_Written task_.
Repeat the data word for word. Do not include the pictures.

_Collected material_.
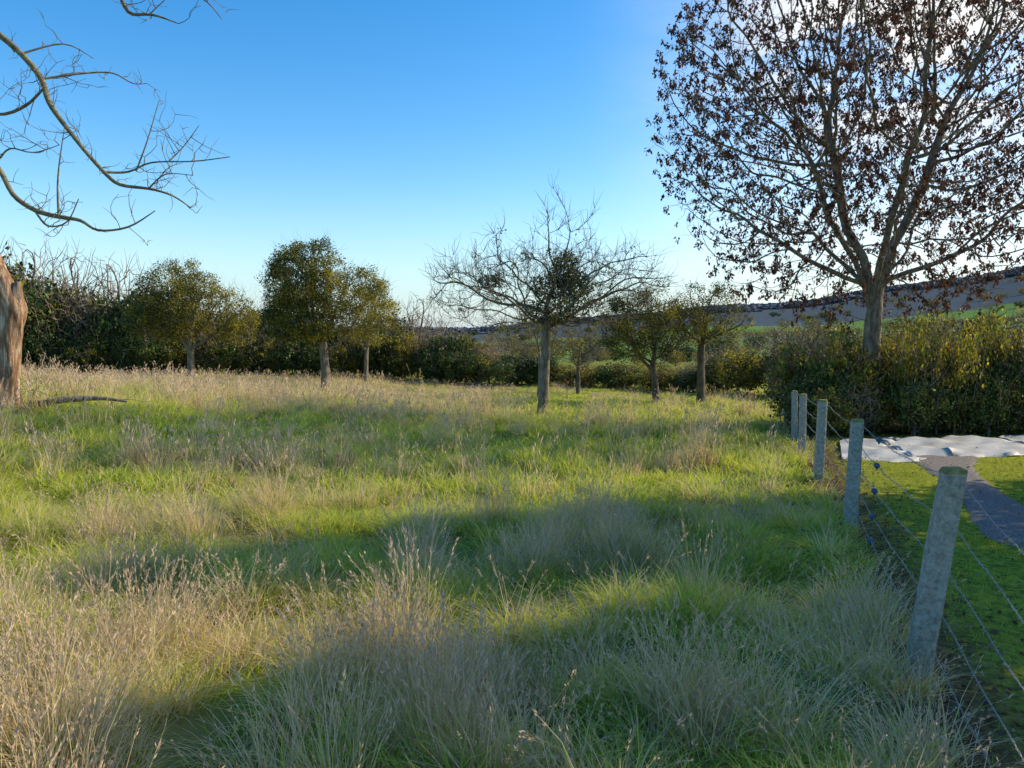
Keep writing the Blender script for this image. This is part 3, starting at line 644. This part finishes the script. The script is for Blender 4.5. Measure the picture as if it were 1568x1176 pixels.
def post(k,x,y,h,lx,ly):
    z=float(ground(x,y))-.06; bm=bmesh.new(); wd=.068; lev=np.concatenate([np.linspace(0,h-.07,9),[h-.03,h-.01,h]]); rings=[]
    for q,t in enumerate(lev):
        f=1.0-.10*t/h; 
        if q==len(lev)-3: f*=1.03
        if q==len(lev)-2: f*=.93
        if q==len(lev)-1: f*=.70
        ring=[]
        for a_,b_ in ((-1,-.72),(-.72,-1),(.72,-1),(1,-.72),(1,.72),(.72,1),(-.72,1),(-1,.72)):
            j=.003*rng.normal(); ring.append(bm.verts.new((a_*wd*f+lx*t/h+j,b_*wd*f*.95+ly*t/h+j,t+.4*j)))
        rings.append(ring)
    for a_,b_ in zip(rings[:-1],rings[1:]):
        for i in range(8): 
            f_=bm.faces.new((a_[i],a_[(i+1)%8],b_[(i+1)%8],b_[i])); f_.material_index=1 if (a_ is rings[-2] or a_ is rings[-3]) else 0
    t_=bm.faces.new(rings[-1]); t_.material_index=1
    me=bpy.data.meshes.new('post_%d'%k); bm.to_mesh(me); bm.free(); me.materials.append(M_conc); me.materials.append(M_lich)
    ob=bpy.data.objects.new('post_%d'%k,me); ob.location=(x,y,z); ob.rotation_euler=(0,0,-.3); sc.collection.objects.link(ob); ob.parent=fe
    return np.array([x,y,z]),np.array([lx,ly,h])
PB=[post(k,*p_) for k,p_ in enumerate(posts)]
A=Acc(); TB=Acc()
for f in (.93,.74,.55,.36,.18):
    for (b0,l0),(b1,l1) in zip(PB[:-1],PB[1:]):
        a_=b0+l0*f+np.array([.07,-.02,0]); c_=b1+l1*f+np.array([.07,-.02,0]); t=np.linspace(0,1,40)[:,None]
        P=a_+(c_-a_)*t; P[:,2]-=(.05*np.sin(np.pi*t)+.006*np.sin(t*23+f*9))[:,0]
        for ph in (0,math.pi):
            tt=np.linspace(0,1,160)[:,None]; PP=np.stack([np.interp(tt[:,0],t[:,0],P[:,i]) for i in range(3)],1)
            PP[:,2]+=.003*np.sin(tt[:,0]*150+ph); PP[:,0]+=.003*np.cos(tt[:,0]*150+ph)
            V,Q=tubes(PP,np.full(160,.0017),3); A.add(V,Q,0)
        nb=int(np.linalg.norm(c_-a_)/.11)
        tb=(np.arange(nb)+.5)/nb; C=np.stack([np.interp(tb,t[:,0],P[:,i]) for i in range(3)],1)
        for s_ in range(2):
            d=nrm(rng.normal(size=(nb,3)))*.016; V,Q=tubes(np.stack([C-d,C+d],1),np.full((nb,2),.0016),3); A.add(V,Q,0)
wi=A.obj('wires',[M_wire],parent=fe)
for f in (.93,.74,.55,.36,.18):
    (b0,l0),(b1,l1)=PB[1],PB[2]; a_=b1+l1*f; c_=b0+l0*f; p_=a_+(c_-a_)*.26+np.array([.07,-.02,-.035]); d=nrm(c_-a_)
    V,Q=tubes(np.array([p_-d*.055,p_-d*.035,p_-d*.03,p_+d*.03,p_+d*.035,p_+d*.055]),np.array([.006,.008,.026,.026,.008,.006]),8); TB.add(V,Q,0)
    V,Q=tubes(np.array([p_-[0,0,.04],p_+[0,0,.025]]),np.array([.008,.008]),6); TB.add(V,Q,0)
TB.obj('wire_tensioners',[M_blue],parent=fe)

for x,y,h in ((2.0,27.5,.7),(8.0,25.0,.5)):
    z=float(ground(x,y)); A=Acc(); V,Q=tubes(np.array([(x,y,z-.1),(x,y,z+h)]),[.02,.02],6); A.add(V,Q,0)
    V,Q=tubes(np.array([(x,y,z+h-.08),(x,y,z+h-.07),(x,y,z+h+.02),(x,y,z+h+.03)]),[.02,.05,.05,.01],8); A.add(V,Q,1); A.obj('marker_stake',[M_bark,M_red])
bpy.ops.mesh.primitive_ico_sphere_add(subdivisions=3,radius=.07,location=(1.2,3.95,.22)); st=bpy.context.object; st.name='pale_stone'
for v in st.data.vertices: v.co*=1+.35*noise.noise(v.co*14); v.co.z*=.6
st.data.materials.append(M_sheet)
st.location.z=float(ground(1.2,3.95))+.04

_The output_.
Keep writing the Blender script for this image. This is part 3, starting at line 644. This part finishes the script. The script is for Blender 4.5. Measure the picture as if it were 1568x1176 pixels.
def post(k,x,y,h,lx,ly):
    z=float(ground(x,y))-.06; bm=bmesh.new(); wd=.068; lev=np.concatenate([np.linspace(0,h-.07,9),[h-.03,h-.01,h]]); rings=[]
    for q,t in enumerate(lev):
        f=1.0-.10*t/h; 
        if q==len(lev)-3: f*=1.03
        if q==len(lev)-2: f*=.93
        if q==len(lev)-1: f*=.70
        ring=[]
        for a_,b_ in ((-1,-.72),(-.72,-1),(.72,-1),(1,-.72),(1,.72),(.72,1),(-.72,1),(-1,.72)):
            j=.003*rng.normal(); ring.append(bm.verts.new((a_*wd*f+lx*t/h+j,b_*wd*f*.95+ly*t/h+j,t+.4*j)))
        rings.append(ring)
    for a_,b_ in zip(rings[:-1],rings[1:]):
        for i in range(8): 
            f_=bm.faces.new((a_[i],a_[(i+1)%8],b_[(i+1)%8],b_[i])); f_.material_index=1 if (a_ is rings[-2] or a_ is rings[-3]) else 0
    t_=bm.faces.new(rings[-1]); t_.material_index=1
    me=bpy.data.meshes.new('post_%d'%k); bm.to_mesh(me); bm.free(); me.materials.append(M_conc); me.materials.append(M_lich)
    ob=bpy.data.objects.new('post_%d'%k,me); ob.location=(x,y,z); ob.rotation_euler=(0,0,-.3); sc.collection.objects.link(ob); ob.parent=fe
    return np.array([x,y,z]),np.array([lx,ly,h])
PB=[post(k,*p_) for k,p_ in enumerate(posts)]
A=Acc(); TB=Acc()
for f in (.93,.74,.55,.36,.18):
    for (b0,l0),(b1,l1) in zip(PB[:-1],PB[1:]):
        a_=b0+l0*f+np.array([.07,-.02,0]); c_=b1+l1*f+np.array([.07,-.02,0]); t=np.linspace(0,1,40)[:,None]
        P=a_+(c_-a_)*t; P[:,2]-=(.05*np.sin(np.pi*t)+.006*np.sin(t*23+f*9))[:,0]
        for ph in (0,math.pi):
            tt=np.linspace(0,1,160)[:,None]; PP=np.stack([np.interp(tt[:,0],t[:,0],P[:,i]) for i in range(3)],1)
            PP[:,2]+=.003*np.sin(tt[:,0]*150+ph); PP[:,0]+=.003*np.cos(tt[:,0]*150+ph)
            V,Q=tubes(PP,np.full(160,.0017),3); A.add(V,Q,0)
        nb=int(np.linalg.norm(c_-a_)/.11)
        tb=(np.arange(nb)+.5)/nb; C=np.stack([np.interp(tb,t[:,0],P[:,i]) for i in range(3)],1)
        for s_ in range(2):
            d=nrm(rng.normal(size=(nb,3)))*.016; V,Q=tubes(np.stack([C-d,C+d],1),np.full((nb,2),.0016),3); A.add(V,Q,0)
wi=A.obj('wires',[M_wire],parent=fe)
for f in (.93,.74,.55,.36,.18):
    (b0,l0),(b1,l1)=PB[1],PB[2]; a_=b1+l1*f; c_=b0+l0*f; p_=a_+(c_-a_)*.26+np.array([.07,-.02,-.035]); d=nrm(c_-a_)
    V,Q=tubes(np.array([p_-d*.055,p_-d*.035,p_-d*.03,p_+d*.03,p_+d*.035,p_+d*.055]),np.array([.006,.008,.026,.026,.008,.006]),8); TB.add(V,Q,0)
    V,Q=tubes(np.array([p_-[0,0,.04],p_+[0,0,.025]]),np.array([.008,.008]),6); TB.add(V,Q,0)
TB.obj('wire_tensioners',[M_blue],parent=fe)

for x,y,h in ((2.0,27.5,.7),(8.0,25.0,.5)):
    z=float(ground(x,y)); A=Acc(); V,Q=tubes(np.array([(x,y,z-.1),(x,y,z+h)]),[.02,.02],6); A.add(V,Q,0)
    V,Q=tubes(np.array([(x,y,z+h-.08),(x,y,z+h-.07),(x,y,z+h+.02),(x,y,z+h+.03)]),[.02,.05,.05,.01],8); A.add(V,Q,1); A.obj('marker_stake',[M_bark,M_red])
bpy.ops.mesh.primitive_ico_sphere_add(subdivisions=3,radius=.07,location=(1.2,3.95,.22)); st=bpy.context.object; st.name='pale_stone'
for v in st.data.vertices: v.co*=1+.35*noise.noise(v.co*14); v.co.z*=.6
st.data.materials.append(M_sheet)
st.location.z=float(ground(1.2,3.95))+.04